Society always celebrates the records that top the Billboard 200 album chart. Back of The Billboards is a Music Times weekly segment that looks at the opposite end: the new record that finished closest to the back of the Billboard 200 for the previous week. We hope to give a fighting chance to the bands you haven't heard of. This week we look at 'ZABA,' the debut album from psychedelic R&B upstarts Glass Animals.
07/03/2015
WHO: Glass Animals
WHAT: ZABA
SPOT: 177
Your correspondent was somewhat shocked to find that this week's entry to the Back of The Billboards segment was ZABA, the debut album from Oxford group Glass Animals. We never would have guessed that the band would top the chart, yet we anticipated a much higher first week of sales for the psychedelic upstarts. After all, you could hardly turn on an alternative music station during the last year without hearing either "Gooey" or "Black Mambo." Instead, the band finally breaks into the Billboard 200 more than a year after the record dropped.

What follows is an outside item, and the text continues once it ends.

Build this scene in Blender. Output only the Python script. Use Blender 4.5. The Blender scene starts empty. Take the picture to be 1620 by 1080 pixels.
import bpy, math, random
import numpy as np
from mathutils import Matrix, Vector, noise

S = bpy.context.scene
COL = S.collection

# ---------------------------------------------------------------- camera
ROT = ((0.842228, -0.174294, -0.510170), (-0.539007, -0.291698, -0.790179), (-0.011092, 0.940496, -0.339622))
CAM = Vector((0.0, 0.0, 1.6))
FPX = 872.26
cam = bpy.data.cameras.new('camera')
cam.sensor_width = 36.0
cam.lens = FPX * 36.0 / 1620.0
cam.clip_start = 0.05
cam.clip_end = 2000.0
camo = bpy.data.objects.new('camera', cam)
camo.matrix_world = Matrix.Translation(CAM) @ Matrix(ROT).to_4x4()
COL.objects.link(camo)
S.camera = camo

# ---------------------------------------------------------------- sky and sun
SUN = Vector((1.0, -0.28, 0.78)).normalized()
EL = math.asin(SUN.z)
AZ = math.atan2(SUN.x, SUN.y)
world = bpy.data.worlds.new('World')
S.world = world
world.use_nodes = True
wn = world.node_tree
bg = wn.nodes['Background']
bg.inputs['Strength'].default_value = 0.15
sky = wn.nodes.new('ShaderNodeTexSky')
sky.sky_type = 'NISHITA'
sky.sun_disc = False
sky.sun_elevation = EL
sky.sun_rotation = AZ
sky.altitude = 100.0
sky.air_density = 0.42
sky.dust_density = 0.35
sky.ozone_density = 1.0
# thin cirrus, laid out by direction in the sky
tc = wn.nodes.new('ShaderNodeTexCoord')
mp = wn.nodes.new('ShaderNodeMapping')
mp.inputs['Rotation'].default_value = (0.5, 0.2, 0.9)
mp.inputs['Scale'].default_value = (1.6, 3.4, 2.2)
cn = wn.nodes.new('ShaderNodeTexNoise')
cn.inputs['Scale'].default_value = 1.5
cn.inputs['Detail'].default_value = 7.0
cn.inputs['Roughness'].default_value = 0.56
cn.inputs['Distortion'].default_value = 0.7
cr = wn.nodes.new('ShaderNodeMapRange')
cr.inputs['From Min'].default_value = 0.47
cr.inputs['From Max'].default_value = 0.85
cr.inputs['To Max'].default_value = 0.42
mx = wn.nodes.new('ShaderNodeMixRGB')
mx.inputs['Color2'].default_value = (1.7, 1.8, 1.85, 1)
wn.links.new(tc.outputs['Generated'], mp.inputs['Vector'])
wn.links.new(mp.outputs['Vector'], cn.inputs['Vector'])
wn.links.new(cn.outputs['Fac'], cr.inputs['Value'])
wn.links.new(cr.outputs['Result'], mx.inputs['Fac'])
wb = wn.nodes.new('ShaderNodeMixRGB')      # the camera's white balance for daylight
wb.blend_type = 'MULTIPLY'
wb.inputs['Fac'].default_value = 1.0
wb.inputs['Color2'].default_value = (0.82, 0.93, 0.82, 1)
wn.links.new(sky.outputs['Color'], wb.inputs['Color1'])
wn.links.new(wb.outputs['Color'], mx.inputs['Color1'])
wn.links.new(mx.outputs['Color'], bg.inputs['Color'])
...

Alas, such is the disconnect between the radio and the album charts.
If you happen to be among those who didn't catch those tracks on the airwaves, understand that although the band is certainly "pop," the "psychedelic" element makes the collection of songs here uncomfortable to listen to, and not in a bad way. Fans of "Gooey" and "Black Mambo" will note that, while the tracks are most certainly sexy in approach, there's something vaguely intimidating about Dave Bayley's soft vocals, and something eerie about the ambient echoes of the instrumentals behind him.
The lurking horror mounts throughout the album, from the jungle noises of "Walla Walla" (reminiscent of Creedence Clearwater Revival's "Run Through The Jungle") and Bayley warns that "you can't run so you must hide" during "Wyrd." The mood works to the band's benefit, keeping listeners on their toes where other pop albums might trail off during latter tracks.